Un cas d’usage évident de cette énergie est la mise en œuvre d’outils pneumatiques pour réaliser diverses opérations (ventilation, levage, effraction froide, etc.).
Mais pourquoi s’arrêter à des évidences ?
Par exemple, un ARICO givre lors des manœuvres ou encore l’air de la bouteille d’oxygène sort à une température d’une quinzaine de degré dans le masque à haute concentration. Phénomène parfaitement normal, plus connu comme la détente d’un gaz parfait (ndlr : PV=nRT pour les initiés !). Pour faire très simple : quand la pression du gaz chute brutalement, cela s’accompagne d’une baisse de la température du gaz. Le phénomène inverse existe d’ailleurs. Lors du gonflage des bouteilles d’air, elles sortent chaudes du compresseur.
Le système diphasique permet donc de disposer d’une source importante d’air froid. Il n’en fallait pas plus au BEP pour initier le projet blizzard polaire qui vise à développer une tenue de feu refroidie qui utilisera cet air froid pour protéger le sapeur-pompier de Paris. Et ça fonctionne ! Des essais ont été réalisés en 2017 et 2018 et ont démontré l’efficacité du concept. De nouveaux tests vont être conduits à partir d’avril 2023.
Si ce projet aboutit, il est raisonnable d’imaginer que les équipes incendies pourront être également maintenues au frais durant le transport vers le lieu d’intervention, préservant ainsi leur potentiel d’engagement au feu.
De l’intérêt d’une faible utilisation de l’eau. Un système d’extinction diphasique, c’est en moyenne cinq fois moins d’eau pour la même efficacité de lutte contre les calories développées par la combustion.
L’eau est synonyme de poids pour nos tuyaux qui sont ainsi très difficilement mobiles et l’intérêt de l’allègement est immédiatement perceptible.

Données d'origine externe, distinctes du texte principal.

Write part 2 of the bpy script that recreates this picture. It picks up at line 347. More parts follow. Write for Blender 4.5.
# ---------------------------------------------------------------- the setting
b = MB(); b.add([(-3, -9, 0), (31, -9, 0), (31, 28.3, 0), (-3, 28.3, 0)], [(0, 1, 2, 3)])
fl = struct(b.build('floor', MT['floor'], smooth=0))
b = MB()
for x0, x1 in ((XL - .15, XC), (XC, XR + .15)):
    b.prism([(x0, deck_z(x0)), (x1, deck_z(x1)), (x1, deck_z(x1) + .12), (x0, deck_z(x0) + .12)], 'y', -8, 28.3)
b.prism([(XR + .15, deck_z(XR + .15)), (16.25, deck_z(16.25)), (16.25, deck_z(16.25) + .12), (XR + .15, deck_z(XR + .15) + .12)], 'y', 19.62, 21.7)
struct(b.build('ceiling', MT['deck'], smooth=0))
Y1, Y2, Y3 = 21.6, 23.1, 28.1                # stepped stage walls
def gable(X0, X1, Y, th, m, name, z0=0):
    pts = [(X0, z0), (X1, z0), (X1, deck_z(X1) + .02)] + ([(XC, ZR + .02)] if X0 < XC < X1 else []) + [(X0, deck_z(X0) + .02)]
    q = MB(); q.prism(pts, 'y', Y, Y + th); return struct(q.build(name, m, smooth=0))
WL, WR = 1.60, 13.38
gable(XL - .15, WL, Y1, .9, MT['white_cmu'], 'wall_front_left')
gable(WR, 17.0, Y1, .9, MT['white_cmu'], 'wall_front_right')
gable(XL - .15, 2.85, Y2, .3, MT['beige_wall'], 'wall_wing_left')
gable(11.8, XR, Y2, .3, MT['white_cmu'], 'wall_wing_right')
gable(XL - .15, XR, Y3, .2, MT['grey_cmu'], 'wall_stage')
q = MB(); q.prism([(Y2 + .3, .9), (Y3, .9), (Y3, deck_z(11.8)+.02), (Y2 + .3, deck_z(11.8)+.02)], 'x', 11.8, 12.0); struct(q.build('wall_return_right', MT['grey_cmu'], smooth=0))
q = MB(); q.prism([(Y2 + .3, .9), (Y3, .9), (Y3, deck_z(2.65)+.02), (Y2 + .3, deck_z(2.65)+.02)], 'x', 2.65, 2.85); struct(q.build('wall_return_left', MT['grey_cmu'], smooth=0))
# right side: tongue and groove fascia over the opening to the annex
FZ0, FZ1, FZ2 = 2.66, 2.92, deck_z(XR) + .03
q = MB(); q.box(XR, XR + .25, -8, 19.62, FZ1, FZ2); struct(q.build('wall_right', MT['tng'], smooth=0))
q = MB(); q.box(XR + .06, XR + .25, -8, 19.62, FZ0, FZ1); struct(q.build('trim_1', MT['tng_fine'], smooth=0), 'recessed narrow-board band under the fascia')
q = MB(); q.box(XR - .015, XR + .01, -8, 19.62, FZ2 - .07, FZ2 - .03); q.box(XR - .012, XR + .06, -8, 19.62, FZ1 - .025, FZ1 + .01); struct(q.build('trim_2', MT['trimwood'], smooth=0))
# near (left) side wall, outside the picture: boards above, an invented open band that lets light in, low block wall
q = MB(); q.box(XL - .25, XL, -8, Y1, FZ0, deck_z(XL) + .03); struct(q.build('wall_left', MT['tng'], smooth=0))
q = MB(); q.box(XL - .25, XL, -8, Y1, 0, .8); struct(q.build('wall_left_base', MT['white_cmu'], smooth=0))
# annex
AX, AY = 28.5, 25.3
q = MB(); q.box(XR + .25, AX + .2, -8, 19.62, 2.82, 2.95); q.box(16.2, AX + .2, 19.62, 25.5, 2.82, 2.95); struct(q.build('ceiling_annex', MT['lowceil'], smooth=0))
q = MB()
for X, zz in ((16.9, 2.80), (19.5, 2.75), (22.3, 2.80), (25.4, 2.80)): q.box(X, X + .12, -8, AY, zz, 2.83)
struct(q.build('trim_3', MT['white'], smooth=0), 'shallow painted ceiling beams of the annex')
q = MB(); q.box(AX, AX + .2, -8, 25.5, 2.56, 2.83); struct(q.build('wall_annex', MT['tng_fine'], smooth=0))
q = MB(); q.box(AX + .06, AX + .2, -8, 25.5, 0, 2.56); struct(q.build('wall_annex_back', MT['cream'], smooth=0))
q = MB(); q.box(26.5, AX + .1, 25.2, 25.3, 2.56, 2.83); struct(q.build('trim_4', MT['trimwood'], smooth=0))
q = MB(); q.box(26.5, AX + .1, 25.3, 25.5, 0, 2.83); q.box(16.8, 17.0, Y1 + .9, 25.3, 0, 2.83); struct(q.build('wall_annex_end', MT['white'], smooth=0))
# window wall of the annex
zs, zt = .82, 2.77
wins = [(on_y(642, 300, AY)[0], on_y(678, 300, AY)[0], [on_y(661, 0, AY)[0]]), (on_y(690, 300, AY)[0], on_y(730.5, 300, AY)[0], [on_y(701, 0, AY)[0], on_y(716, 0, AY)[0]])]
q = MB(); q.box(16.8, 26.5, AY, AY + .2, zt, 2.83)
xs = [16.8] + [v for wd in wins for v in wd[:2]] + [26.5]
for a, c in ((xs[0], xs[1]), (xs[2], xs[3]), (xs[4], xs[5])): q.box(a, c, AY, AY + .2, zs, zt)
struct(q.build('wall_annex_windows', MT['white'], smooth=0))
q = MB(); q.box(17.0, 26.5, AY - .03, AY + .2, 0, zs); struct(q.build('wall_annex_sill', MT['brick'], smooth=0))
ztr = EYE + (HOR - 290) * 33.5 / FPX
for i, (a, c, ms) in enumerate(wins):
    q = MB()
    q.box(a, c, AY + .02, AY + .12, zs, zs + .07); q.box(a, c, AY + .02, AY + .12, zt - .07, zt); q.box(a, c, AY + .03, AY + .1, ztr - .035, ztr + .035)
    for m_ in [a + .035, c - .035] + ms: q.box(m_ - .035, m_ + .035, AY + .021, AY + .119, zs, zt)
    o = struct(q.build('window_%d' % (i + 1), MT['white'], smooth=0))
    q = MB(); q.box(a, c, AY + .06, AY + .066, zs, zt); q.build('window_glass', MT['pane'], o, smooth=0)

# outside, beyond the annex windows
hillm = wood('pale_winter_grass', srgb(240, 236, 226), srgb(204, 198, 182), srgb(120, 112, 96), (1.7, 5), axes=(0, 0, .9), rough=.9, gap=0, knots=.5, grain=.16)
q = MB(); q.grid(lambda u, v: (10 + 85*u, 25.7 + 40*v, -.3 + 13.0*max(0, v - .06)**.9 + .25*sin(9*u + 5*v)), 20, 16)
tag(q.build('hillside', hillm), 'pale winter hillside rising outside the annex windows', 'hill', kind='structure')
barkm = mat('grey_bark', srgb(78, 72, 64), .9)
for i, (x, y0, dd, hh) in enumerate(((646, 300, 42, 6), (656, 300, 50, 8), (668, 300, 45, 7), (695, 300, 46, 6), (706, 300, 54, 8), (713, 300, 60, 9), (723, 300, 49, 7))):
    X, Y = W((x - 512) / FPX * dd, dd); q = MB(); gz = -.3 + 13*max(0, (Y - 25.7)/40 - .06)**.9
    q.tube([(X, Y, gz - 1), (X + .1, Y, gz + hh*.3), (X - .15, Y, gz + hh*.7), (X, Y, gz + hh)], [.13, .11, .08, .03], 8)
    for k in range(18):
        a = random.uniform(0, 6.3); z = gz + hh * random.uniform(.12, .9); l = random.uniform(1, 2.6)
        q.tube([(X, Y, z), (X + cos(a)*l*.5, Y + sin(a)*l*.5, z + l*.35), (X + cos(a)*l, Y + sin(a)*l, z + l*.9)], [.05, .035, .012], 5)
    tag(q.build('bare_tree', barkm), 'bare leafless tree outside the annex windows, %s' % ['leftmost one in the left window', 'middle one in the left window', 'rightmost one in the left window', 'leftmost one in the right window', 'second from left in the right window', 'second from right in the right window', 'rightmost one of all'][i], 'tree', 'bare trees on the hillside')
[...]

Mais l’eau c’est surtout une part importante du poids de nos engins-pompes. La citerne d’un FA c’est près de 20 % de son poids. De plus, le débit d’une pompe d’engin de lutte contre l’incendie est normalisé à 2 000 l/min à une pression de 15 bar (exception faite des PSE qui ne répondent à aucune norme « engins »). Pour disposer d’une puissance équivalente en diphasique, il faudrait uniquement une pompe de 500 l/min.
La réduction de la consommation hydraulique se révèle être une clé de la diminution de la taille de nos engins-pompes, de leur coût d’acquisition et de leur coût global de possession (moins de consommation, moins d’usure des pièces mécaniques…). Aussi, il est permis de rêver à un avenir fait de petits engins-pompes électriques sur des châssis de 7,5 T, grâce auxquels les ensembles modulaires verront les PSE disparaître et les FA devenir FPTL.
Pourquoi ne pas aller jusqu’à repenser une réponse opérationnelle scindée en fourgon d’attaque et fourgon de reconnaissances ?
Pour décontaminer. Dans le cadre de la décontamination NRBC, une faible utilisation de l’eau présente un intérêt majeur. Moins d’eau, c’est moins d’effluents à stocker et à traiter.
L’efficacité des systèmes diphasiques pour la décontamination des surfaces est en cours d’évaluation et pourrait être une nouvelle perspective positive de ce système. En complément, si l’efficacité est avérée, il pourra être pertinent de se poser la question du diphasique dans le cadre des protocoles HPI mis en place à la BSPP.
En synthèse, les perspectives offertes sont nombreuses et ne sont probablement pas encore toutes révélées. L’avenir est plein de promesses et beaucoup d’entre elles seront diphasiques.